Depois que me formei, já perto do fim do milênio, os celulares eram mais comuns de se ver. Algumas pessoas já carregavam aqueles tijolos pesados para lá e para cá, sempre com o único intuito de ligar para outras pessoas. Quando comecei a trabalhar como engenheiro de sistemas em uma empresa da área de telecomunicações, fui justamente me envolver com alguns sistemas de telefonia celular do Brasil. Na época, tivemos de fazer várias atualizações de sistema para que a funcionalidade do WAP pudesse ser lançada. Até então, usar o celular para obter alguma notícia ou informação não passava de conversa de nerds. E foi pelo WAP que fiquei sabendo, no dia 11 de setembro de 2001, que as torres gêmeas do World Trade Center tinham sido destruídas. Estava fazendo um curso na própria empresa onde eu trabalhava, e no intervalo resolvi acessar o portal WAP em meu celular – eu tinha feito uma atualização de software na noite anterior e era costume nosso ficar de olho no negócio no dia seguinte. Foi quando li que um ataque havia acontecido.

Caminhamos mais 15 anos no tempo e chegamos aos dias de hoje, em que sair de casa sem o celular parece mais incômodo do que sair pelado no meio da rua. O Google substituiu, de uma vez só, a lista telefônica, as páginas amarelas, o auxílio à lista, o guia de ruas, os guias de turismo, os mapas de papel e as idas à biblioteca. A geração que entrará na faculdade na próxima década não faz a menor ideia do que é ter de fazer uma pesquisa em uma biblioteca, sem poder copiar/colar e nem fotografar nada. E, mesmo tendo o poder da informação literalmente em suas mãos, não parece inclinada a fazer grandes coisas com ele. Esse, aliás, é um resultado enigmático que parece acompanhar a evolução da conectividade e do acesso a informações que outrora estiveram escondidas em salões abarrotados de livros, em cadernos de anotações, em fitas VHS e em mídias pessoais cujo compartilhamento se resumia, quando muito, a um empréstimo temporário. A conectividade pode ter trazido comodidade, mas não teve o impacto que se esperaria de algo tão revolucionário nas áreas em que o acesso livre e imediato à informação parecia ser a última barreira a ser superada; como a educação, por exemplo.

O Brasil passa por uma crise de inteligência e moral que é fruto direto de algumas décadas de educação de péssima qualidade. Se almejamos um dia sair desse lamaçal, teremos de chegar obrigatoriamente a uma solução de melhor educação para nossas crianças e adolescentes. Os Tigres Asiáticos fizeram isso nas décadas de 1970 e 1980, investindo pesado na educação de uma geração que transformaria sua história; e fizeram tudo sem um único tablet em sala de aula.

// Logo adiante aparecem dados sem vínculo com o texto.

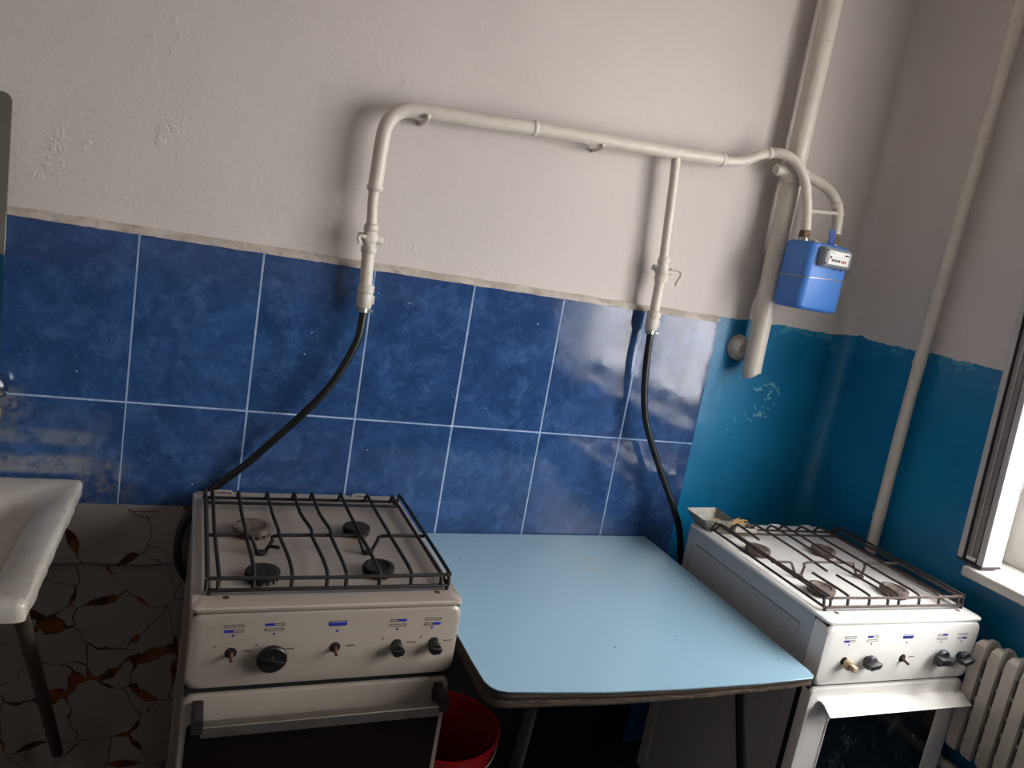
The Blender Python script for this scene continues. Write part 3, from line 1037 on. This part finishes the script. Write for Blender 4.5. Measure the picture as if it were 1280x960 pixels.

Hoje, enquanto os meninos e meninas chineses estudam Matemática e Ciências como se suas vidas dependessem disso – e, de certa forma, dependem –, estudantes americanos, europeus e brasileiros passam o dia aprendendo que ter pipi ou periquita não tem nada a ver com ser homem ou mulher; que o importante é competir, e não vencer; que a melhor solução para os problemas da vida é chorar e pedir ajuda ao governo; que falar e escrever errado é apenas mais um jeito certo de se comunicar; que tolerância é algo que só funciona com alguns tipos de pessoas; e muitas outras bobagens.

Mesmo tendo em mãos a maior e mais poderosa ferramenta da história humana, o livre acesso a uma miríade de informações sobre tudo o que se pode imaginar, nossas crianças e adolescentes têm desempenho cada vez pior nos testes e comparativos mundiais. Para alguém que não sabe com o quê se deve conectar e nem o que fazer com o resultado dessa conexão, a internet toda é menos útil do que uma única página de Machado de Assis.